Start of MATERIAL

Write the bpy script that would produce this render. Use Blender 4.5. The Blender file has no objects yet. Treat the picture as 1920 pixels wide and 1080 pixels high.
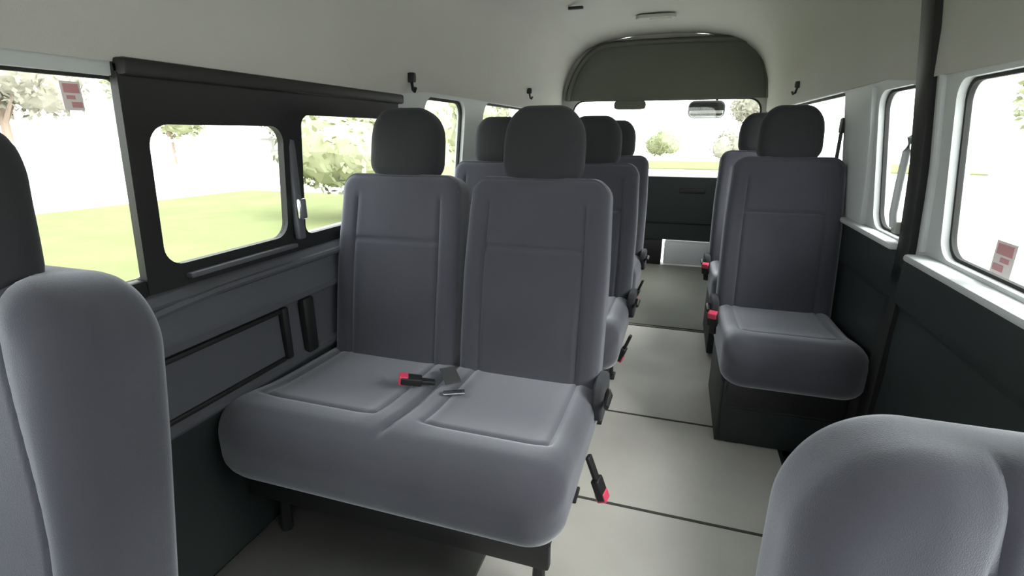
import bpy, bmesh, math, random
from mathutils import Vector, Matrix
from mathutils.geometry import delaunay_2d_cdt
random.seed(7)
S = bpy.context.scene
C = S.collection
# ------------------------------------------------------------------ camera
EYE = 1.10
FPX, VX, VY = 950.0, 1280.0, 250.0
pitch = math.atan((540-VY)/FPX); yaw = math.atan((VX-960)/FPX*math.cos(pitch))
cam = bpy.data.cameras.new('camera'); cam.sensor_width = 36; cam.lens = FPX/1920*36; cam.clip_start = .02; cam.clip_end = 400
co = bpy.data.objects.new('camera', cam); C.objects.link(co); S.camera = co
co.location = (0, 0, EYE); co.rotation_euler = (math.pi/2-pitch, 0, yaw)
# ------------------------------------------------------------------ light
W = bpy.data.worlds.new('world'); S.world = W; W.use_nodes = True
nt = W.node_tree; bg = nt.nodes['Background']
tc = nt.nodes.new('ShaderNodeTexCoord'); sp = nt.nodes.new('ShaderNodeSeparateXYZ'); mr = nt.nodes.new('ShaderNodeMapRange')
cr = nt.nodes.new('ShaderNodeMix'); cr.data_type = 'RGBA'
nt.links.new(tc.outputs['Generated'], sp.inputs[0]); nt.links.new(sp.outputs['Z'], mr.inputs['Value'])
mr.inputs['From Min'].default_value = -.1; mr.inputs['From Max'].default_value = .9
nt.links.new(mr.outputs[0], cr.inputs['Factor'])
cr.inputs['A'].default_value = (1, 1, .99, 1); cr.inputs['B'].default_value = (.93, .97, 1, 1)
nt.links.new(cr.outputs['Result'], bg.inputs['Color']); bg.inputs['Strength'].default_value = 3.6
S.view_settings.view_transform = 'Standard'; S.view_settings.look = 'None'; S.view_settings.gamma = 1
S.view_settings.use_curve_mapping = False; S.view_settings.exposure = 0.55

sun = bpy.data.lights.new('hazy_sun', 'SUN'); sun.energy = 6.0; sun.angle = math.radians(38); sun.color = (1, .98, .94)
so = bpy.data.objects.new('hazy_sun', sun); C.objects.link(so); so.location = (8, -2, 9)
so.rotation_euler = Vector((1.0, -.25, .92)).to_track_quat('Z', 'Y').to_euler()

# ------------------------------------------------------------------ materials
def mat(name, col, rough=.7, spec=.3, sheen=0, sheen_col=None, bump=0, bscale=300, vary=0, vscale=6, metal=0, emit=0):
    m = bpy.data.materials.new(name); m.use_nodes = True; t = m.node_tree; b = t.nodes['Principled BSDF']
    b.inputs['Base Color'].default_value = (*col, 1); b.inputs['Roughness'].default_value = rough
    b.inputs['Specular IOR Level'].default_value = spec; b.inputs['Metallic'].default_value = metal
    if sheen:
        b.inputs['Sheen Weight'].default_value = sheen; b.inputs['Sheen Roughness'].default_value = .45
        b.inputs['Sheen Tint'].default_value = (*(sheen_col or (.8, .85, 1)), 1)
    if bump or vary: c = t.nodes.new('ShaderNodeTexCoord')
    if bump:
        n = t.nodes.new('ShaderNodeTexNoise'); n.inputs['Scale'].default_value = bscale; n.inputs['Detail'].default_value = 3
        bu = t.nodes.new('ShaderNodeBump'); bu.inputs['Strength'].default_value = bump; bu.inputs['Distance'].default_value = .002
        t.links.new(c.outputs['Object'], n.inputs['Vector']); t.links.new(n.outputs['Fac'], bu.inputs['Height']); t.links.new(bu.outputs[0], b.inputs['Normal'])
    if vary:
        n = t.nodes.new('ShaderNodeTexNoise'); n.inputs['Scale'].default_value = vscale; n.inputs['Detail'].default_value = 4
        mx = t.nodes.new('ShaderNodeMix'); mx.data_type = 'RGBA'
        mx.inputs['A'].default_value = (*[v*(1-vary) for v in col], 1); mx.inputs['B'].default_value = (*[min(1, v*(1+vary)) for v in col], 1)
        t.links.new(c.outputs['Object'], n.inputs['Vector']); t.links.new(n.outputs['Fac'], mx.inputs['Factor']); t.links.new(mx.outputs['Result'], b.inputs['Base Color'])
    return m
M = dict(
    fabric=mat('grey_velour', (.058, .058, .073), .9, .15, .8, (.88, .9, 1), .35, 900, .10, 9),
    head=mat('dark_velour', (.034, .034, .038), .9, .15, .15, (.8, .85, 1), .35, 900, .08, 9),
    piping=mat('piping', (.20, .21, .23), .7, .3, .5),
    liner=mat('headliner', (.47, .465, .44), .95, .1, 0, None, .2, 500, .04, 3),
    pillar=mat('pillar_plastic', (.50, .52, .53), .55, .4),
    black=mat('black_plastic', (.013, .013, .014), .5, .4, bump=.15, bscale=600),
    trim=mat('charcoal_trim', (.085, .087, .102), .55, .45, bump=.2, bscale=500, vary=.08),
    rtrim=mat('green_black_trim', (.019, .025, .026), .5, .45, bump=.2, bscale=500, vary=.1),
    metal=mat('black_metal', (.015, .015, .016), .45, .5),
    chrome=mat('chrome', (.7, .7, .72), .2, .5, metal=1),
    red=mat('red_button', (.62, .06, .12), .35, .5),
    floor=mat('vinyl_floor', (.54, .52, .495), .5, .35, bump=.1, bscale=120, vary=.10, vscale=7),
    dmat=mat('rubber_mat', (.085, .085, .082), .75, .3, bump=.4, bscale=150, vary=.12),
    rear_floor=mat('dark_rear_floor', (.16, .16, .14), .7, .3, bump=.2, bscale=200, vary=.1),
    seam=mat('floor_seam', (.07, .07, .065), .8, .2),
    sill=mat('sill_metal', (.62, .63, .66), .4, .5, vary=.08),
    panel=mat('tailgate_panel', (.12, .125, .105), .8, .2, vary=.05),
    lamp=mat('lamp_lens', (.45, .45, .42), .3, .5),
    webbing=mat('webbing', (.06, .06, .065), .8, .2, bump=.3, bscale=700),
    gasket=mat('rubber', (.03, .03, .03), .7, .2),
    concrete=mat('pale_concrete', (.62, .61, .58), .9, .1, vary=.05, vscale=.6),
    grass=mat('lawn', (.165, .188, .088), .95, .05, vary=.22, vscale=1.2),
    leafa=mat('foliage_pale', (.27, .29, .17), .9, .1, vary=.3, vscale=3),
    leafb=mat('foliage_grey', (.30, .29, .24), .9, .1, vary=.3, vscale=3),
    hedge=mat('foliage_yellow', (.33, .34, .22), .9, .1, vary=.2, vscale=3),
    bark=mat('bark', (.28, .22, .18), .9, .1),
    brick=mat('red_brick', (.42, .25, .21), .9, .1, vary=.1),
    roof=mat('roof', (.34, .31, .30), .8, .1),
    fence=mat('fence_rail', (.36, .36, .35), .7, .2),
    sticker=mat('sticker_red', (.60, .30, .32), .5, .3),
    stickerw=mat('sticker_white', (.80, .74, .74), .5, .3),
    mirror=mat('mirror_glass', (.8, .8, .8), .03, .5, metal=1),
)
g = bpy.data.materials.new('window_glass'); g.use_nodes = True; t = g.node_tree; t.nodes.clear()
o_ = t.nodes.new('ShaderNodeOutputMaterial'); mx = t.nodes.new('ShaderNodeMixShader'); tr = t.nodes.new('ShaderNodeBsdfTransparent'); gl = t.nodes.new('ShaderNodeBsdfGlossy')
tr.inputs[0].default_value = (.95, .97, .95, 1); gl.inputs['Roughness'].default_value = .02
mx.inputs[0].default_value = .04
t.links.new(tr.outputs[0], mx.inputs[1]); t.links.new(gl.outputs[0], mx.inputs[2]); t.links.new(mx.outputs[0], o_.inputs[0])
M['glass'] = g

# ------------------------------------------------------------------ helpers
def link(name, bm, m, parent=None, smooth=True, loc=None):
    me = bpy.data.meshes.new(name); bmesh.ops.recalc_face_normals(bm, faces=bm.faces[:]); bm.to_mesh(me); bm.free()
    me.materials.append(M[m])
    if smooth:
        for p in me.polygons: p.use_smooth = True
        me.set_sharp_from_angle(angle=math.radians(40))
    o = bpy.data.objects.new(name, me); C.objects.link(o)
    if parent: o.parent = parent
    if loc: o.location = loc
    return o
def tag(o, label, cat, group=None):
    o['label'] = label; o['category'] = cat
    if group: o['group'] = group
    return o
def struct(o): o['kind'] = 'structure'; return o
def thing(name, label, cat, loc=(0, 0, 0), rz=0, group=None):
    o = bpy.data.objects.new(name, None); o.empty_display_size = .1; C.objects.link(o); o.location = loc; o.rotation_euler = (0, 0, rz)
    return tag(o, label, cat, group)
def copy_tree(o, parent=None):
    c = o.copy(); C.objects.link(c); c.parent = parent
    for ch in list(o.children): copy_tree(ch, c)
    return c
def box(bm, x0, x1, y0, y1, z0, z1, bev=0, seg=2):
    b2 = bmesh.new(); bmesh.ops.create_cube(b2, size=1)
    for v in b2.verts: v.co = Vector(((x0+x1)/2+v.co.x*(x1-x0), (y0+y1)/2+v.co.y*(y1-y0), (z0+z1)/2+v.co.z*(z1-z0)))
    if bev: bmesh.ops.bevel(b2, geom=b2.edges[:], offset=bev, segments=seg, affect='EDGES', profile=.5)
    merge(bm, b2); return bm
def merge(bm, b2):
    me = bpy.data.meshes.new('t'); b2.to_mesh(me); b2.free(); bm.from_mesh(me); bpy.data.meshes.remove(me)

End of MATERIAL

→ SHORT TASK: Everything from the first line to the line with "-.25, .92)).to_track_quat('Z', 'Y').to_euler()" must be repeated exactly, and nothing else. Leave the pictures out.

→ TASK OUTPUT:
Write the bpy script that would produce this render. Use Blender 4.5. The Blender file has no objects yet. Treat the picture as 1920 pixels wide and 1080 pixels high.
import bpy, bmesh, math, random
from mathutils import Vector, Matrix
from mathutils.geometry import delaunay_2d_cdt
random.seed(7)
S = bpy.context.scene
C = S.collection
# ------------------------------------------------------------------ camera
EYE = 1.10
FPX, VX, VY = 950.0, 1280.0, 250.0
pitch = math.atan((540-VY)/FPX); yaw = math.atan((VX-960)/FPX*math.cos(pitch))
cam = bpy.data.cameras.new('camera'); cam.sensor_width = 36; cam.lens = FPX/1920*36; cam.clip_start = .02; cam.clip_end = 400
co = bpy.data.objects.new('camera', cam); C.objects.link(co); S.camera = co
co.location = (0, 0, EYE); co.rotation_euler = (math.pi/2-pitch, 0, yaw)
# ------------------------------------------------------------------ light
W = bpy.data.worlds.new('world'); S.world = W; W.use_nodes = True
nt = W.node_tree; bg = nt.nodes['Background']
tc = nt.nodes.new('ShaderNodeTexCoord'); sp = nt.nodes.new('ShaderNodeSeparateXYZ'); mr = nt.nodes.new('ShaderNodeMapRange')
cr = nt.nodes.new('ShaderNodeMix'); cr.data_type = 'RGBA'
nt.links.new(tc.outputs['Generated'], sp.inputs[0]); nt.links.new(sp.outputs['Z'], mr.inputs['Value'])
mr.inputs['From Min'].default_value = -.1; mr.inputs['From Max'].default_value = .9
nt.links.new(mr.outputs[0], cr.inputs['Factor'])
cr.inputs['A'].default_value = (1, 1, .99, 1); cr.inputs['B'].default_value = (.93, .97, 1, 1)
nt.links.new(cr.outputs['Result'], bg.inputs['Color']); bg.inputs['Strength'].default_value = 3.6
S.view_settings.view_transform = 'Standard'; S.view_settings.look = 'None'; S.view_settings.gamma = 1
S.view_settings.use_curve_mapping = False; S.view_settings.exposure = 0.55

sun = bpy.data.lights.new('hazy_sun', 'SUN'); sun.energy = 6.0; sun.angle = math.radians(38); sun.color = (1, .98, .94)
so = bpy.data.objects.new('hazy_sun', sun); C.objects.link(so); so.location = (8, -2, 9)
so.rotation_euler = Vector((1.0, -.25, .92)).to_track_quat('Z', 'Y').to_euler()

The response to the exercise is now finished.